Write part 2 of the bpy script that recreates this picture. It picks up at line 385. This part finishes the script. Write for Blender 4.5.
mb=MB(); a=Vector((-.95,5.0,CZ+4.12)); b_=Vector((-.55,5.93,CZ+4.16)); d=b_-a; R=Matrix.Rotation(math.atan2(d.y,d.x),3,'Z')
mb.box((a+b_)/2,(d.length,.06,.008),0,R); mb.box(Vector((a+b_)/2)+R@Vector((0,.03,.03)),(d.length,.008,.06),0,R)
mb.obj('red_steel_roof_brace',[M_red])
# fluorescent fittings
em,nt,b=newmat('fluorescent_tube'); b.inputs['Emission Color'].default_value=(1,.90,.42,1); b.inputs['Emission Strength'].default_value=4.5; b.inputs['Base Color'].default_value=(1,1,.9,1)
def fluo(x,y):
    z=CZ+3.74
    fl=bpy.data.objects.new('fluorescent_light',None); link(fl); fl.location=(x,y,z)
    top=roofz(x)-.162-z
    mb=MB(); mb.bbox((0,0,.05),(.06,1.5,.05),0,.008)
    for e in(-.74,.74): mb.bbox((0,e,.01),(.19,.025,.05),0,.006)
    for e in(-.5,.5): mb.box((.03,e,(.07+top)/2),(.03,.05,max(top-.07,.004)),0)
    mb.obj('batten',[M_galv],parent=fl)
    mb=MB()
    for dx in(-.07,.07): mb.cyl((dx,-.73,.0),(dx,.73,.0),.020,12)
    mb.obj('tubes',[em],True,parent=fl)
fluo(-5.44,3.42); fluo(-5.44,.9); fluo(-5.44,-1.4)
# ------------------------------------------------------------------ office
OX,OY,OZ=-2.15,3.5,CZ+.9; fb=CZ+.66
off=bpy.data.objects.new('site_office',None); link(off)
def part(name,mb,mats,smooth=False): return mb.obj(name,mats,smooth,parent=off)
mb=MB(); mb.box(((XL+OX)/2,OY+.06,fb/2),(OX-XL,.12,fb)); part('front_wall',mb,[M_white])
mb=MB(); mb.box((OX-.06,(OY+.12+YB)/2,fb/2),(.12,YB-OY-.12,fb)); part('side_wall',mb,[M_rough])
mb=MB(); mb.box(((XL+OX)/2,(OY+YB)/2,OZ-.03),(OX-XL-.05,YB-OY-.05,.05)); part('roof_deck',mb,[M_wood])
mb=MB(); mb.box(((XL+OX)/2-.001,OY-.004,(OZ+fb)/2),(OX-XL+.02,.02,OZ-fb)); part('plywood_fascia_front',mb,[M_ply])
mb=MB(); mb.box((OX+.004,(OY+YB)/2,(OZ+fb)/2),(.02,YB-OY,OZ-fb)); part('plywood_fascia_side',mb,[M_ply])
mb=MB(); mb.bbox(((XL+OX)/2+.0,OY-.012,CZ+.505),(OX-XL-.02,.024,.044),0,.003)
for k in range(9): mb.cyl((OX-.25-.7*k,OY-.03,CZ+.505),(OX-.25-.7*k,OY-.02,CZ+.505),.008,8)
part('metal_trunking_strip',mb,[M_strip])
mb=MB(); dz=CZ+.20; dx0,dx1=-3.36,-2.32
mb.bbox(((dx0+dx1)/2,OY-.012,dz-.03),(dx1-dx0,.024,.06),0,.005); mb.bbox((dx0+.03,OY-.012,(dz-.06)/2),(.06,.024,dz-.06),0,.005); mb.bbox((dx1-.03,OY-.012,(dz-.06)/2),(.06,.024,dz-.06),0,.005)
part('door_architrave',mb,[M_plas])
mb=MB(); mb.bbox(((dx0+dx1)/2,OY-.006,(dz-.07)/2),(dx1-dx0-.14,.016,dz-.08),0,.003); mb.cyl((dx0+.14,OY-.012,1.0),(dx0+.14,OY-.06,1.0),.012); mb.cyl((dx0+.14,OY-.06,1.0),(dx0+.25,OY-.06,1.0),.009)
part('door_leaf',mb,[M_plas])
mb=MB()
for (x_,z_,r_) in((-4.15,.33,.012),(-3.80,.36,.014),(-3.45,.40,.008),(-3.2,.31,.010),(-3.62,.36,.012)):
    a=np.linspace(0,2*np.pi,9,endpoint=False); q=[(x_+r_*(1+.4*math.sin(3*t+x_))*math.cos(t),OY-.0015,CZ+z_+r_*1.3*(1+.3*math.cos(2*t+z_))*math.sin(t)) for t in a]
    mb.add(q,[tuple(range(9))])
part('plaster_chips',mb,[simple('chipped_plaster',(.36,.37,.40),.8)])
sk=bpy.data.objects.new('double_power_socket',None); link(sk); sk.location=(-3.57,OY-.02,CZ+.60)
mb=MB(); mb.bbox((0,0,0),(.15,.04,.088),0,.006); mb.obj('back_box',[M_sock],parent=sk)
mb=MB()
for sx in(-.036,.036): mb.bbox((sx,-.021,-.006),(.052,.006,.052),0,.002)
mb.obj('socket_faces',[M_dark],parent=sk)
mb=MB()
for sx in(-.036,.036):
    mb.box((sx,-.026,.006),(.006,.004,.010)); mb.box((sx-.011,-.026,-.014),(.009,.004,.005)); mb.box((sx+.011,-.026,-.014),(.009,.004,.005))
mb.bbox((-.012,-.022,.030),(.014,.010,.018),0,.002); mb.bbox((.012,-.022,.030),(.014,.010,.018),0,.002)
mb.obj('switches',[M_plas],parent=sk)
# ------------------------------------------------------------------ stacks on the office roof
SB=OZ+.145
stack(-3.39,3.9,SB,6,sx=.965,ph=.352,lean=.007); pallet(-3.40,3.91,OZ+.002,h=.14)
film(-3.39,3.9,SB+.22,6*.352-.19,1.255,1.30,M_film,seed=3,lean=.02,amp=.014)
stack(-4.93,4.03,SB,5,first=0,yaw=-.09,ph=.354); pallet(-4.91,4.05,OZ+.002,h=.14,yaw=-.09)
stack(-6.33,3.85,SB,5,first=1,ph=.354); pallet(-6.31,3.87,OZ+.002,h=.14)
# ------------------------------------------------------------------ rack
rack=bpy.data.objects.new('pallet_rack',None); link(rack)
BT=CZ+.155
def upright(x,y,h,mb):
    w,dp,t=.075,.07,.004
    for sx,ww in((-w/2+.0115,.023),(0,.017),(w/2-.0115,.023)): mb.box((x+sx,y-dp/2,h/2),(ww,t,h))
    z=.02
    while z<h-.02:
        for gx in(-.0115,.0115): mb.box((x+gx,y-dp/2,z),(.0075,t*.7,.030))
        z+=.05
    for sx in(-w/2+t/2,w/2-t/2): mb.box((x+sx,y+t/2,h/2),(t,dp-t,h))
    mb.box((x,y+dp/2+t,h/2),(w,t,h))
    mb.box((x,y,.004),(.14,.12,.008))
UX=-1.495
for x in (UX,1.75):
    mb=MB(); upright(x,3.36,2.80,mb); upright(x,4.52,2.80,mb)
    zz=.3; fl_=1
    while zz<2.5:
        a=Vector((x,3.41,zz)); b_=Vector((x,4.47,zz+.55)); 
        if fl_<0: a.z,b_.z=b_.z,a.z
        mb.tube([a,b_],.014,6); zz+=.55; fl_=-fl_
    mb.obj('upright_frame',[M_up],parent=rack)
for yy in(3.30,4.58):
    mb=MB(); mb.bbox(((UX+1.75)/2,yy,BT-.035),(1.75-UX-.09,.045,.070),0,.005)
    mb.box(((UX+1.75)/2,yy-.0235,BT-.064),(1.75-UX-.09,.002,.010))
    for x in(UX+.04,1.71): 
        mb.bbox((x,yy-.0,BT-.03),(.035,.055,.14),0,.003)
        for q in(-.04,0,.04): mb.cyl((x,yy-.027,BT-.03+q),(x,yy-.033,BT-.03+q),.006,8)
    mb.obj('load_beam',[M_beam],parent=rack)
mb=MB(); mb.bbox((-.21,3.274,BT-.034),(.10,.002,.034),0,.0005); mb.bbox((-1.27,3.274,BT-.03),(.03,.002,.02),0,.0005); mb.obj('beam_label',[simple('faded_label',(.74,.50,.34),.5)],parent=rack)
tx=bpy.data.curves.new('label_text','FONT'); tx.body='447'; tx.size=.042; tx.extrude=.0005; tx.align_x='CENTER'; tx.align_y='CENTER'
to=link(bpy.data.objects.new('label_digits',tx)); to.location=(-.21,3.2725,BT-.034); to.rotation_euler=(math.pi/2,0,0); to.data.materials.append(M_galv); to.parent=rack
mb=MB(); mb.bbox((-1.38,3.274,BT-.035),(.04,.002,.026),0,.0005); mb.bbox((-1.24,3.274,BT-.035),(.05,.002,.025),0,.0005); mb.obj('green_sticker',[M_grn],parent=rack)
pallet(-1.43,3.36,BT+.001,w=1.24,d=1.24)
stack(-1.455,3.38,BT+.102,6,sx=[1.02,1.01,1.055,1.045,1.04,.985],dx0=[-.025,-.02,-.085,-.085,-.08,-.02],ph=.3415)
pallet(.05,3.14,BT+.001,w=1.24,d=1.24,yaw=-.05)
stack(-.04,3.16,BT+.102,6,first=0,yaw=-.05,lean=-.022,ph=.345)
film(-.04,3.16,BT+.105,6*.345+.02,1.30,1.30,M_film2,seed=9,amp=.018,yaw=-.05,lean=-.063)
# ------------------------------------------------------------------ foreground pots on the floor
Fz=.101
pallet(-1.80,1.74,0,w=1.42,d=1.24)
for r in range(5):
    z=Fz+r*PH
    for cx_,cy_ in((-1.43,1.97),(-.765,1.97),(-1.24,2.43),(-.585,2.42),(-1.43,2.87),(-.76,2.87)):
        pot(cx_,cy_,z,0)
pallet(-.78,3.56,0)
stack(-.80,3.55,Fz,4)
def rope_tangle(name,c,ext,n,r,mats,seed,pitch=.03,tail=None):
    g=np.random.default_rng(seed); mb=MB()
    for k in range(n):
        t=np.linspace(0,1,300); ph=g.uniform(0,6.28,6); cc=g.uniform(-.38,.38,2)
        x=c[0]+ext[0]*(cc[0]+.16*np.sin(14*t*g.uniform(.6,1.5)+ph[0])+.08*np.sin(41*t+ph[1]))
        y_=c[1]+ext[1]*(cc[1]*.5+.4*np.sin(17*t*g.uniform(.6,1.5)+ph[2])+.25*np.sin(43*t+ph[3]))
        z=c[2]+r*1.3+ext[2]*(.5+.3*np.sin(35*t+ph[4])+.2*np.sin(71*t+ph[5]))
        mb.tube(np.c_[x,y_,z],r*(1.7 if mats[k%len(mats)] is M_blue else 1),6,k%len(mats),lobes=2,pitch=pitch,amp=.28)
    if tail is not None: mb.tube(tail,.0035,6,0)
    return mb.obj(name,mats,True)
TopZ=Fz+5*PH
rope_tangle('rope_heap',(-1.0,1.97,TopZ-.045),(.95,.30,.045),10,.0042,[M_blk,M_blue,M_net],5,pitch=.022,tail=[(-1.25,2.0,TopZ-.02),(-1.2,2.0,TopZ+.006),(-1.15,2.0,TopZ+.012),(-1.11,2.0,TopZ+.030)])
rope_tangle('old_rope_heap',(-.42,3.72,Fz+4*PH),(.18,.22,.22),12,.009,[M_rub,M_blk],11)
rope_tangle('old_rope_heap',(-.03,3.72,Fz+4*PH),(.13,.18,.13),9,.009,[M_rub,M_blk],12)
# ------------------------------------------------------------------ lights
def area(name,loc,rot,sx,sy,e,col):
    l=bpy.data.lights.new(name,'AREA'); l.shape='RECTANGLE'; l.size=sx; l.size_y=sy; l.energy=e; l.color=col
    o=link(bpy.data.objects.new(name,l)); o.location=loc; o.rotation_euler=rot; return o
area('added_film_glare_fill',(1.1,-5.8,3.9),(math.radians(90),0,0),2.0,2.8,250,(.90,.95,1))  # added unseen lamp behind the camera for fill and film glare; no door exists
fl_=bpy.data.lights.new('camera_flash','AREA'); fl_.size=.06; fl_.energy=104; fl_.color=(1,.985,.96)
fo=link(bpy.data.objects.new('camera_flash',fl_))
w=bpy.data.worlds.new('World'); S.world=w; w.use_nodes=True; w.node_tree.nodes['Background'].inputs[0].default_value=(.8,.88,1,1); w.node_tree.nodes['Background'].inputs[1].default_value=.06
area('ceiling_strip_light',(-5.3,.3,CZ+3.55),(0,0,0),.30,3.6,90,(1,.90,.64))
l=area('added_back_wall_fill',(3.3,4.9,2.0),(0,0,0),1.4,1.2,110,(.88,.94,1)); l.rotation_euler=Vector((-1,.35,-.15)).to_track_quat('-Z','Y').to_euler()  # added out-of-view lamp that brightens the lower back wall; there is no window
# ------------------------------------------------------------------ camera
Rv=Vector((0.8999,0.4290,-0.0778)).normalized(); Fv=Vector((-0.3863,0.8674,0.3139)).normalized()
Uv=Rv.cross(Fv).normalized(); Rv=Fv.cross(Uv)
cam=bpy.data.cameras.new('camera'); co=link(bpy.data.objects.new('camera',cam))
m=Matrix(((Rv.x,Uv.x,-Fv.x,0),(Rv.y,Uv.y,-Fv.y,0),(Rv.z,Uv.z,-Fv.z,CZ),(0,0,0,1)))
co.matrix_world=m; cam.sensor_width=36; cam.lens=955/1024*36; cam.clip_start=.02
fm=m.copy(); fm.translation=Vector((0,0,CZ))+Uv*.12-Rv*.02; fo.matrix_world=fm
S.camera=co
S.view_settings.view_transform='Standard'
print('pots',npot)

__What you will do__.
Collect every line above that contains the word "pitch".

__Result of this task__.
def rope_tangle(name,c,ext,n,r,mats,seed,pitch=.03,tail=None):
        mb.tube(np.c_[x,y_,z],r*(1.7 if mats[k%len(mats)] is M_blue else 1),6,k%len(mats),lobes=2,pitch=pitch,amp=.28)
rope_tangle('rope_heap',(-1.0,1.97,TopZ-.045),(.95,.30,.045),10,.0042,[M_blk,M_blue,M_net],5,pitch=.022,tail=[(-1.25,2.0,TopZ-.02),(-1.2,2.0,TopZ+.006),(-1.15,2.0,TopZ+.012),(-1.11,2.0,TopZ+.030)])